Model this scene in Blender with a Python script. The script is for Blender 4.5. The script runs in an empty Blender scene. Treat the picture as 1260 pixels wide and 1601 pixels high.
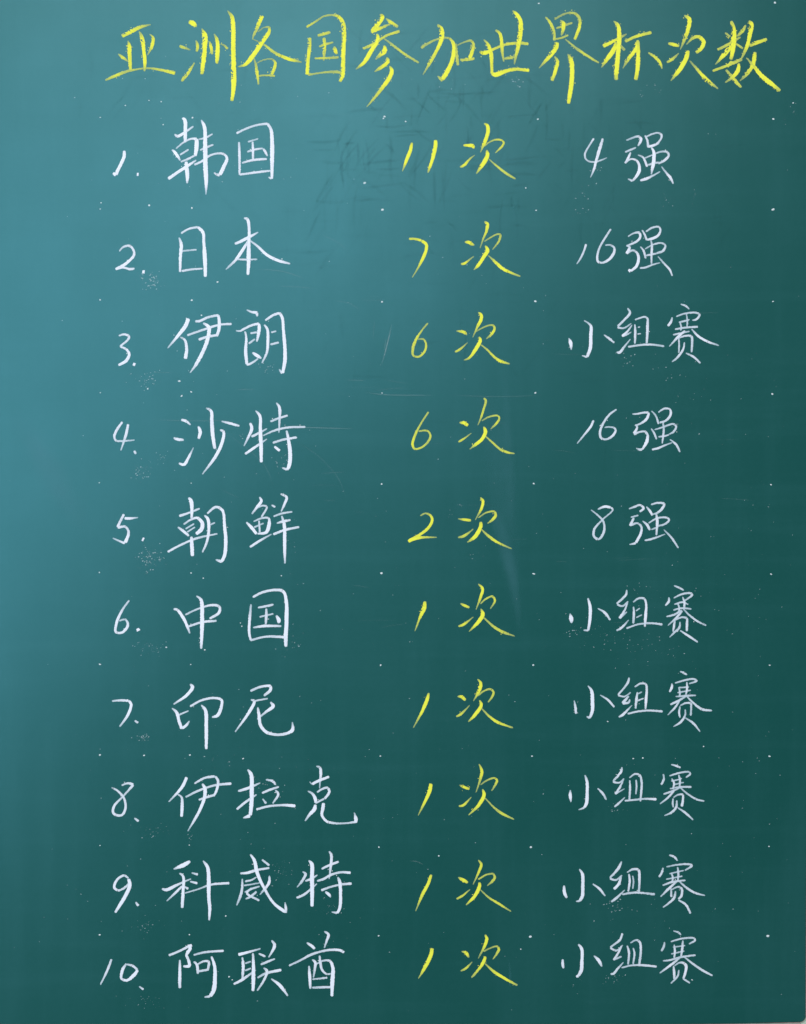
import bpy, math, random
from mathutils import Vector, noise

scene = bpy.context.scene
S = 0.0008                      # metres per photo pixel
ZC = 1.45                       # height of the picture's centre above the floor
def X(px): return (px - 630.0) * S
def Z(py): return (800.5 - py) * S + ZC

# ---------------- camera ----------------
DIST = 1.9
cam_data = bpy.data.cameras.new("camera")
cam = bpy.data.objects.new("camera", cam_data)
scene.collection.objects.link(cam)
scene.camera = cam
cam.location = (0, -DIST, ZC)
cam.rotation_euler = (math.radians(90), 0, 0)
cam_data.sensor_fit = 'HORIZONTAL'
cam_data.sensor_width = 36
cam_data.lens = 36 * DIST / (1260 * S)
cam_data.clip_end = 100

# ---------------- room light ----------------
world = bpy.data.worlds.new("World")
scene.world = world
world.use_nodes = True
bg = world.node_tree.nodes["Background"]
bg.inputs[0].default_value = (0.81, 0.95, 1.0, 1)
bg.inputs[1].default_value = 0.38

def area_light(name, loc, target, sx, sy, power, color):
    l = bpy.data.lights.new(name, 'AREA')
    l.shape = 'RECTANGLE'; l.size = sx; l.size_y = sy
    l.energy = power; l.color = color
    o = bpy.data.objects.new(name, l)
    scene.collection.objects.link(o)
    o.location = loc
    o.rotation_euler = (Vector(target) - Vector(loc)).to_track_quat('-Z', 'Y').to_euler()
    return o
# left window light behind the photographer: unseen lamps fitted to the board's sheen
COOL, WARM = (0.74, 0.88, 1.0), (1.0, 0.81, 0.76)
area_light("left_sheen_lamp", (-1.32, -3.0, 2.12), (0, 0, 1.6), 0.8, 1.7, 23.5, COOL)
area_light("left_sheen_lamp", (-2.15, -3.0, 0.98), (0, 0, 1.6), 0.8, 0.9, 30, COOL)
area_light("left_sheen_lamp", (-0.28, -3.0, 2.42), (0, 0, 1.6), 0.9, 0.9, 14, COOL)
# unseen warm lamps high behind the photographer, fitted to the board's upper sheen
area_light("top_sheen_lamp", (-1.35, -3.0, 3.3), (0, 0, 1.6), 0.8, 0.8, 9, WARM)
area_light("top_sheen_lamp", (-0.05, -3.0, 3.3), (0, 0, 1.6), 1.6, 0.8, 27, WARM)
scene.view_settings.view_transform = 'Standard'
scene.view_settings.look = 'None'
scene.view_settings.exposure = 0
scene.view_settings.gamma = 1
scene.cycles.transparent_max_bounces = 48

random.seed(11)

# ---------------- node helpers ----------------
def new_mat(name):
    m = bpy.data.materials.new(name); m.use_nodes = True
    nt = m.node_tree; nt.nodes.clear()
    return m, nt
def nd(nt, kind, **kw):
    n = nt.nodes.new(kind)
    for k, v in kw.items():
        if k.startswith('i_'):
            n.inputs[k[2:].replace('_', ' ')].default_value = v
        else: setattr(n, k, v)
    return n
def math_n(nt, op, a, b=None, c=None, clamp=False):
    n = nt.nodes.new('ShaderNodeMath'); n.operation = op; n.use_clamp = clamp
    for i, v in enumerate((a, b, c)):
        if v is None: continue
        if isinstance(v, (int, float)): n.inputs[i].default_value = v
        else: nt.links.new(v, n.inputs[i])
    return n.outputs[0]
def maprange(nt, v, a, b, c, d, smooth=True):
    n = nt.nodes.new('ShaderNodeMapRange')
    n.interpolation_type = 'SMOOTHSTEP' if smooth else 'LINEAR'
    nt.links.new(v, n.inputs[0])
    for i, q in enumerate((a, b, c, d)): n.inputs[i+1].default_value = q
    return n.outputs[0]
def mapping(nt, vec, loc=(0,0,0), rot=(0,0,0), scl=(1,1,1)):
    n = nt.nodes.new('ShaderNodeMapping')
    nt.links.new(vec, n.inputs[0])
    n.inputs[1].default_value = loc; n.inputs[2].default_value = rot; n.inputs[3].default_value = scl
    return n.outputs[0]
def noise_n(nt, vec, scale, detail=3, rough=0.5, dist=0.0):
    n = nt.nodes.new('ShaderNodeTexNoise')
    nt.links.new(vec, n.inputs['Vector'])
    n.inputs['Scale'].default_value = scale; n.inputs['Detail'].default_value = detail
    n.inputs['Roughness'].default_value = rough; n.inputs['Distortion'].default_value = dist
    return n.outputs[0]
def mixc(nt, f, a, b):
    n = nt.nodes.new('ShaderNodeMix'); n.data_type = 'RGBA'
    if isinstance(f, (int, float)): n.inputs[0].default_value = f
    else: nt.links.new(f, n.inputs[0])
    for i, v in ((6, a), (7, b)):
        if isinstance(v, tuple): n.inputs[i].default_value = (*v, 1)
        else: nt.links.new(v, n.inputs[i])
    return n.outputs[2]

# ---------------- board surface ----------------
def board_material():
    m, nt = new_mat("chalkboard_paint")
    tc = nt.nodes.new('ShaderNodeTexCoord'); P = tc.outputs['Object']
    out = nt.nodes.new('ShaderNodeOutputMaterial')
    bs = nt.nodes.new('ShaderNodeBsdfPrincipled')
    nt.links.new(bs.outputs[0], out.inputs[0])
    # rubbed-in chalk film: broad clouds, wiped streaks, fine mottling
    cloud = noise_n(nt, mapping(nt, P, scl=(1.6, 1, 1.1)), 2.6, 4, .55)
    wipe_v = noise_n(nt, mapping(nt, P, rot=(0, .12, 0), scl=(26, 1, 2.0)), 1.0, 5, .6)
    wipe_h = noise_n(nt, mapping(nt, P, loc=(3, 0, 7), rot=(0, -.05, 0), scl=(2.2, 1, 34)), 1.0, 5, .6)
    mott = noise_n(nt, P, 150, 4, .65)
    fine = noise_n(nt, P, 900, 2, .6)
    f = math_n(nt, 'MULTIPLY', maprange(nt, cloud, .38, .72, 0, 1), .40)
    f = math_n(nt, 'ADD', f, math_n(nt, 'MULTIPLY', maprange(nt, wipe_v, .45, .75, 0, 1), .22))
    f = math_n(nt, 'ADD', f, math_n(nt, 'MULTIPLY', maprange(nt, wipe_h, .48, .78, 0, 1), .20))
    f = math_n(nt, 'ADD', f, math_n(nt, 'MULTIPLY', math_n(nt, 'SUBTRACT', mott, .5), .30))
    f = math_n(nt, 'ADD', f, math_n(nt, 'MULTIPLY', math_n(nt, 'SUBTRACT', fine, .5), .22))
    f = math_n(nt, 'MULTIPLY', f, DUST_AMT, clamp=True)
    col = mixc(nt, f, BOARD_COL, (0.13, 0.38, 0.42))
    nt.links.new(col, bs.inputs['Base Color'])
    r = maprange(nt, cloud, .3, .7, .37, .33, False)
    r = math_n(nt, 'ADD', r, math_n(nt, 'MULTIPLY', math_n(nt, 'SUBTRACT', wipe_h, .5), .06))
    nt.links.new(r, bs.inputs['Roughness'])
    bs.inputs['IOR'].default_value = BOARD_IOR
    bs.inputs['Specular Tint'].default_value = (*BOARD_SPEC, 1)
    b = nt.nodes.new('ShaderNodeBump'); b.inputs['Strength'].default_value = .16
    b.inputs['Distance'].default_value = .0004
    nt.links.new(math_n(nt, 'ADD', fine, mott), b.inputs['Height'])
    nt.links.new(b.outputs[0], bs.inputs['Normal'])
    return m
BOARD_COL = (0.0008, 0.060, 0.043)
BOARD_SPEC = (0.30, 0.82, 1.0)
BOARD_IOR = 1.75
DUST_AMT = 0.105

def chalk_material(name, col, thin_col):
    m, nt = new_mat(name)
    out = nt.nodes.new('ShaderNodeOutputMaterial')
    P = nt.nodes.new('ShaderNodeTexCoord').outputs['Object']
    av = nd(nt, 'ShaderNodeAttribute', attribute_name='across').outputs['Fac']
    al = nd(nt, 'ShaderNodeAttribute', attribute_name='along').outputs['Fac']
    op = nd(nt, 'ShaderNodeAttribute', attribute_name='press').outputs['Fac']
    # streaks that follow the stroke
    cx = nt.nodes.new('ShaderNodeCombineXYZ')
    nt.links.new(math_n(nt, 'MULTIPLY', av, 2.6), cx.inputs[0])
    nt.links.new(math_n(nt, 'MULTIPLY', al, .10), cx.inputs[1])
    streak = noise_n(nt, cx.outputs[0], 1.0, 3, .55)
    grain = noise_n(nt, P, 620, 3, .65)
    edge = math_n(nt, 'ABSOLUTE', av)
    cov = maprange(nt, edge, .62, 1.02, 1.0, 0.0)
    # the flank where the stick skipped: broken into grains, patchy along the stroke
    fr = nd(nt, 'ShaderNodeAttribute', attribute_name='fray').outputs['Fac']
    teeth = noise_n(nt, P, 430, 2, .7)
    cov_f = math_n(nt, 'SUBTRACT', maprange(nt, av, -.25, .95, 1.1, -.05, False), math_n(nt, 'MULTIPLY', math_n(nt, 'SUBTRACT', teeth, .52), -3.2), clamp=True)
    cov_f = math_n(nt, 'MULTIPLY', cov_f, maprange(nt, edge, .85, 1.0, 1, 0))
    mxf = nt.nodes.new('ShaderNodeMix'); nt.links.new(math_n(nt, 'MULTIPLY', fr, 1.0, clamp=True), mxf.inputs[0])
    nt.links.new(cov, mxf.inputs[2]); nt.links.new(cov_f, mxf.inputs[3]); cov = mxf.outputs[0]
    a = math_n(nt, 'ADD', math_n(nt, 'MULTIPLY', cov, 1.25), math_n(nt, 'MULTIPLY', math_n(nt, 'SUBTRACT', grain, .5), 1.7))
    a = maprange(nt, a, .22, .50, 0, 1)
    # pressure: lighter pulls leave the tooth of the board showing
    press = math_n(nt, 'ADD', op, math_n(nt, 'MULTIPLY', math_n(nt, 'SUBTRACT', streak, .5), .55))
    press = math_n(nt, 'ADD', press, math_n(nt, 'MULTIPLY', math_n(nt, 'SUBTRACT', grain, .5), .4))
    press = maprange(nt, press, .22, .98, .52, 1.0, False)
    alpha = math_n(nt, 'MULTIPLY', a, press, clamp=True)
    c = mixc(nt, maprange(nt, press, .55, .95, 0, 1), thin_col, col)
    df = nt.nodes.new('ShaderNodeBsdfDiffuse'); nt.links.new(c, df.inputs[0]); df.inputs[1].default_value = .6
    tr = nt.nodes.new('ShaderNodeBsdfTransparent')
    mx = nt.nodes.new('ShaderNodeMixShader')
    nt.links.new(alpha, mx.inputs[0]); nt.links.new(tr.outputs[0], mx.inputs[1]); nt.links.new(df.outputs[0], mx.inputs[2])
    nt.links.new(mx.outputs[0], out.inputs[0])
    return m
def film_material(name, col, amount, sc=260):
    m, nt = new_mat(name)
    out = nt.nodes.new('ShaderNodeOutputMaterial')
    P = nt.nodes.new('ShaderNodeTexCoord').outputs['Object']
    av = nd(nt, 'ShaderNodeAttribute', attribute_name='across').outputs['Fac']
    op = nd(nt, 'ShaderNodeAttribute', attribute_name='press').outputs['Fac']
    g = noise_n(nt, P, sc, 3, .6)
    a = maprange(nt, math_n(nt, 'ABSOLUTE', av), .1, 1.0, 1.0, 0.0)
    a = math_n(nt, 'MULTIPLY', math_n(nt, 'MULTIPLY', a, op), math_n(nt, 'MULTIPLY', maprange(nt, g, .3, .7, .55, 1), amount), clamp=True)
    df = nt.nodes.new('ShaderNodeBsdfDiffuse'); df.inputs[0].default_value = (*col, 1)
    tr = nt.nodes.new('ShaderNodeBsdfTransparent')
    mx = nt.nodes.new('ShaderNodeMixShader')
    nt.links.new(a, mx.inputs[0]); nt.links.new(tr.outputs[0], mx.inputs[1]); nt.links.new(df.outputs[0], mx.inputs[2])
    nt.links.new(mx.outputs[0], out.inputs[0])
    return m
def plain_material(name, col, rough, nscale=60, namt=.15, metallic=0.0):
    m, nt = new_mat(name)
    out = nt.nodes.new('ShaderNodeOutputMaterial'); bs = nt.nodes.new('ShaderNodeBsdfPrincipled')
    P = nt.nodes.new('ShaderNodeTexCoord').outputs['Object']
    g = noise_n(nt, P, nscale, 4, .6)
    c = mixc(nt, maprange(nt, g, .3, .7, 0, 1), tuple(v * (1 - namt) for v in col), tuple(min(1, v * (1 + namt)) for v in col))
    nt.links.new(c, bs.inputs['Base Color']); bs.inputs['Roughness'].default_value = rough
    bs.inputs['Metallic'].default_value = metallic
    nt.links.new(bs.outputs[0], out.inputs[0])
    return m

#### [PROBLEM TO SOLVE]
Restate only the lines running from the start of the material above through the line containing "def Z(py): return (800.5 - py) * S + ZC", ends included. No pictures.

#### [EXERCISE OUTPUT]
Model this scene in Blender with a Python script. The script is for Blender 4.5. The script runs in an empty Blender scene. Treat the picture as 1260 pixels wide and 1601 pixels high.
import bpy, math, random
from mathutils import Vector, noise

scene = bpy.context.scene
S = 0.0008                      # metres per photo pixel
ZC = 1.45                       # height of the picture's centre above the floor
def X(px): return (px - 630.0) * S
def Z(py): return (800.5 - py) * S + ZC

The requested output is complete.